Don’t single anyone out here – this is a safe space to learn, so it’s OK if they didn’t speak up this time.

  1. The person leading the activity should make sure everyone remembers the key message before they go home.


This activity was all about being responsible and problem-solving. Can anyone remember the message from The Rail Industry? ‘See it, say it, sorted’ keeps everyone on the railway safe. Did people notice the leaders doing unusual things? What made people more or less likely to speak up?

What did everyone put on their codes? What sort of problems might their codes help people to avoid or solve? Staff at railway stations are always problem-solving, from helping passengers with queries to making sure trains work and run on time. How can people help staff at railway stations? They can tell an adult if something doesn’t look right, remember to be friendly, and ask for help if they’re unsure what to do.
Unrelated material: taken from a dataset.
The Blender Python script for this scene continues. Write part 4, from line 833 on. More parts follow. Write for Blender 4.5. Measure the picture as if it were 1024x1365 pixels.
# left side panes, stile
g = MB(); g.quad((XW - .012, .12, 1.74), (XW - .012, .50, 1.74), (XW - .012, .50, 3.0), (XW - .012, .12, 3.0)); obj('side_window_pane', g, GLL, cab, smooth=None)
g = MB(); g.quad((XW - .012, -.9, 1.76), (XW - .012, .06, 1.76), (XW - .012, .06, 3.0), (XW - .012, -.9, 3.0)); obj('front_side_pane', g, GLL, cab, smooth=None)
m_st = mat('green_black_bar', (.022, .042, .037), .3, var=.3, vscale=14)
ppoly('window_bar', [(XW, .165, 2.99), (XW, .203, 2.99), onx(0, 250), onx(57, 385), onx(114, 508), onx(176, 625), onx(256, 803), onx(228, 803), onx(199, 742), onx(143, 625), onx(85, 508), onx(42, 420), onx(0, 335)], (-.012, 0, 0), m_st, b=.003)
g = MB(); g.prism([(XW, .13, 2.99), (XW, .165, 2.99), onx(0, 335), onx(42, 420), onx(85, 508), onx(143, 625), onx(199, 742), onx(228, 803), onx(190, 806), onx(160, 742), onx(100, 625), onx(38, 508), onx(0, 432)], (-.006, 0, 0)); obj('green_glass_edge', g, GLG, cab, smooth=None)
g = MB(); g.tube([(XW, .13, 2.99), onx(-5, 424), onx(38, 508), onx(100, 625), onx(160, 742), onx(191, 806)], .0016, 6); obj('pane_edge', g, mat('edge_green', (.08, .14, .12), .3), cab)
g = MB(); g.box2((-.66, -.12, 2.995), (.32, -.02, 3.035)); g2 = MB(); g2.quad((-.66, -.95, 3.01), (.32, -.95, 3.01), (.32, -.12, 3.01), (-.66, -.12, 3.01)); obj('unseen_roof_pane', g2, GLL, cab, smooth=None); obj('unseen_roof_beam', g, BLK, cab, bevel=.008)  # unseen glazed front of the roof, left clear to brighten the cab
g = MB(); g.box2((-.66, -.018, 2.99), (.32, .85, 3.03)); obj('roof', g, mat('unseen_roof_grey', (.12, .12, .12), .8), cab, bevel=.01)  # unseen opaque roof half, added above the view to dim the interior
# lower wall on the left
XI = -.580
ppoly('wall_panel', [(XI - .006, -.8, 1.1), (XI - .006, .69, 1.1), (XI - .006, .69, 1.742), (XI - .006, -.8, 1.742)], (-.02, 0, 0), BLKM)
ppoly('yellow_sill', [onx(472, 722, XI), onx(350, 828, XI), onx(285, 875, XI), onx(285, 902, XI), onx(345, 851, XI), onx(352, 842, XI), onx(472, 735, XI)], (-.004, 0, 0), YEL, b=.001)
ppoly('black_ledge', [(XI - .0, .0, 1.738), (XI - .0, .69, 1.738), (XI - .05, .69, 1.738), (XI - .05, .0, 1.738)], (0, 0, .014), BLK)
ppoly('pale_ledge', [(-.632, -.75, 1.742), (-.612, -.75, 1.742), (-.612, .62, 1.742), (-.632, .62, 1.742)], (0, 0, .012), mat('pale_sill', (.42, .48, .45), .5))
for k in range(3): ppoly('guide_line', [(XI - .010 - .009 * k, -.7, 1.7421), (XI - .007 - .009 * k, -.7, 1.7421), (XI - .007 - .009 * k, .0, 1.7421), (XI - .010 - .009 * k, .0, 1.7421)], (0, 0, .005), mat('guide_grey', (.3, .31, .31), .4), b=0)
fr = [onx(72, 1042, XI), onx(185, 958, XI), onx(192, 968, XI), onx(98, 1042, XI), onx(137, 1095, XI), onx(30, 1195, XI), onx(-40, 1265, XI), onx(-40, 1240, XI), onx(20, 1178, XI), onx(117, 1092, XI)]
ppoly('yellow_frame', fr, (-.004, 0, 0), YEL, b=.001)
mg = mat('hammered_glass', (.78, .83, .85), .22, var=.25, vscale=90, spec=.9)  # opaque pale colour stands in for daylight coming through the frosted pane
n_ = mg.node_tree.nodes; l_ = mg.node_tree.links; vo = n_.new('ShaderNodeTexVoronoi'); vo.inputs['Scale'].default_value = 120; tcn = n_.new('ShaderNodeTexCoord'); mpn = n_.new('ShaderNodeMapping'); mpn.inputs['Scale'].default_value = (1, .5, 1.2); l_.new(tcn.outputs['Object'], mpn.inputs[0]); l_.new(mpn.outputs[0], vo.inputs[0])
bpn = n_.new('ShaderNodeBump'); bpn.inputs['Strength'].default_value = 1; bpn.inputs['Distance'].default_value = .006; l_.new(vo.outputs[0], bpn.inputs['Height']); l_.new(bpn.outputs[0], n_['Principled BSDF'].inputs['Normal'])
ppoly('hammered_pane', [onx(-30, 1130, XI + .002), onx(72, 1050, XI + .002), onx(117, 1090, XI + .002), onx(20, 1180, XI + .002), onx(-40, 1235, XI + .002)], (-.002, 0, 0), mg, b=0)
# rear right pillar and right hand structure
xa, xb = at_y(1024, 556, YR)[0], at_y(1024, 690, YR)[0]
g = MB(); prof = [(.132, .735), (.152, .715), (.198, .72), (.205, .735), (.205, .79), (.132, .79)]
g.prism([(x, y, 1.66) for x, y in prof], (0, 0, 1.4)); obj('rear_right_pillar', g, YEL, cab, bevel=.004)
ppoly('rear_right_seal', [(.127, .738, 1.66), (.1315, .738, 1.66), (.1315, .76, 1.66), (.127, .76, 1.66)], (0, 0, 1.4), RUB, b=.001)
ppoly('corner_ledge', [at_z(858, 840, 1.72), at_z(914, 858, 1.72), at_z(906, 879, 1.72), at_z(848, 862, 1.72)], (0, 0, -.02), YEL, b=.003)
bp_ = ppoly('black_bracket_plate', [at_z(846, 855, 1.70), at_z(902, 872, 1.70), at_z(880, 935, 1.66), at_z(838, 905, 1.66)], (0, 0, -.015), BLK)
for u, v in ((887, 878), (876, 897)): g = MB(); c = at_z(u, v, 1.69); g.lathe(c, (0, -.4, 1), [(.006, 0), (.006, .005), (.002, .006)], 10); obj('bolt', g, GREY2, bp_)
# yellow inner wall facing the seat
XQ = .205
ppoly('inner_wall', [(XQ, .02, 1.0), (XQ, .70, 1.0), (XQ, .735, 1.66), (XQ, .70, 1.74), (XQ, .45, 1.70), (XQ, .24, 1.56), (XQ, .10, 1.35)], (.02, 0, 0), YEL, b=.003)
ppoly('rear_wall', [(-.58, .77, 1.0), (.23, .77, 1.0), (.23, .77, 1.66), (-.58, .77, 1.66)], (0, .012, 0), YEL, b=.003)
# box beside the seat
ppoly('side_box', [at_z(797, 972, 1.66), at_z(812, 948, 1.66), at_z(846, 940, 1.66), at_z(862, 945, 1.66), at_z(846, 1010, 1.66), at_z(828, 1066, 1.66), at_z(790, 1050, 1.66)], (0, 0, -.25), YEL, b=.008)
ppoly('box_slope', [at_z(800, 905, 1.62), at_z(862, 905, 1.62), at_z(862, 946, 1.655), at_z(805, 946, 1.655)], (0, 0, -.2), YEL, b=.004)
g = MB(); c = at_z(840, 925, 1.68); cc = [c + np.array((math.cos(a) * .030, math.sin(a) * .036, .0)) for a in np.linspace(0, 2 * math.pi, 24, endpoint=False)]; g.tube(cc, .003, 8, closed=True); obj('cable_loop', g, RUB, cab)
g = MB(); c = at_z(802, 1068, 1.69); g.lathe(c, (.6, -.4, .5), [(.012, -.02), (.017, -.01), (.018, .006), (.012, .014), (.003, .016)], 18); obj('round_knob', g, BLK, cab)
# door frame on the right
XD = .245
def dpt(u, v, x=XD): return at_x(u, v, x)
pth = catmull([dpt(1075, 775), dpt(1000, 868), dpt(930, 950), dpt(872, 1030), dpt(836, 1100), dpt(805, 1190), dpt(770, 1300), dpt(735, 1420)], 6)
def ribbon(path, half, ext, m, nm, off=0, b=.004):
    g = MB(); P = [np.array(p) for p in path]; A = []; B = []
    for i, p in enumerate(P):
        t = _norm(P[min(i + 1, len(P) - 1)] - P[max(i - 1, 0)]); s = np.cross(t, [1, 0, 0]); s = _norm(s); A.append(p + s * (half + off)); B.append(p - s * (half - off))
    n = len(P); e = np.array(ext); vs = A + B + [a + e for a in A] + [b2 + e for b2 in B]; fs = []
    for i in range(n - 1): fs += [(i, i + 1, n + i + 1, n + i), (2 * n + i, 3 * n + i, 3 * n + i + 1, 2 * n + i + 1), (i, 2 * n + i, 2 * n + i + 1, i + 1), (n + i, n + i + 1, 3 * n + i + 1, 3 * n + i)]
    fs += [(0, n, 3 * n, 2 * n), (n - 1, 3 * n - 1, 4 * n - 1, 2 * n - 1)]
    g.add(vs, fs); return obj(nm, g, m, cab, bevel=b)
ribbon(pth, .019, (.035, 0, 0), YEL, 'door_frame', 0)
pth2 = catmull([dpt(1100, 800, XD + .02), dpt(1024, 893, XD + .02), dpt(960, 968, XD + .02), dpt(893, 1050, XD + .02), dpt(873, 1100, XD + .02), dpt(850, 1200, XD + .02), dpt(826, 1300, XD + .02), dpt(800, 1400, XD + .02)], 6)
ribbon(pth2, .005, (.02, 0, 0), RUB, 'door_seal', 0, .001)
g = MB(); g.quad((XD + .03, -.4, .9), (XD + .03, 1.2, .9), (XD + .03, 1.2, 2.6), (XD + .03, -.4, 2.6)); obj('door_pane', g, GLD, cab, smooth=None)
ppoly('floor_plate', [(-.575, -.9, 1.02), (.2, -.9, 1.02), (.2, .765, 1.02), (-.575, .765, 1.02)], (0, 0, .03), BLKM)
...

All activities must be safely managed. You must complete a thorough risk assessment and take appropriate steps to reduce risk. Use the safety checklist to help you plan and risk assess your activity. Always get approval for the activity, and have suitable supervision and an InTouch process.

Makes the changes as discrete or obvious as you like, depending on your group.

You may need to reassure people that travelling on the railway is safe. Young people don’t need to worry about figuring out exactly what’s going on; everyone just needs to know to tell an adult about anything that doesn’t look right. You could explain that ‘see it, say it, sorted’ helps people in lots of ways (and isn’t just about violence and terrorism), for example, someone acting unusually might be unwell and in need of help, or a bag on its own might be lost and staff could help reunite it with its owner. Once someone’s spotted something unusual, it’s up to the grown-ups to find out what’s going on and decide what to do.

All Scout activities should be inclusive and accessible.

Why not arrange a visit to a local train station? Contact them in advance to arrange a suitable time to visit – staff might be able to give you a tour, chat to everyone, or answer their burning questions.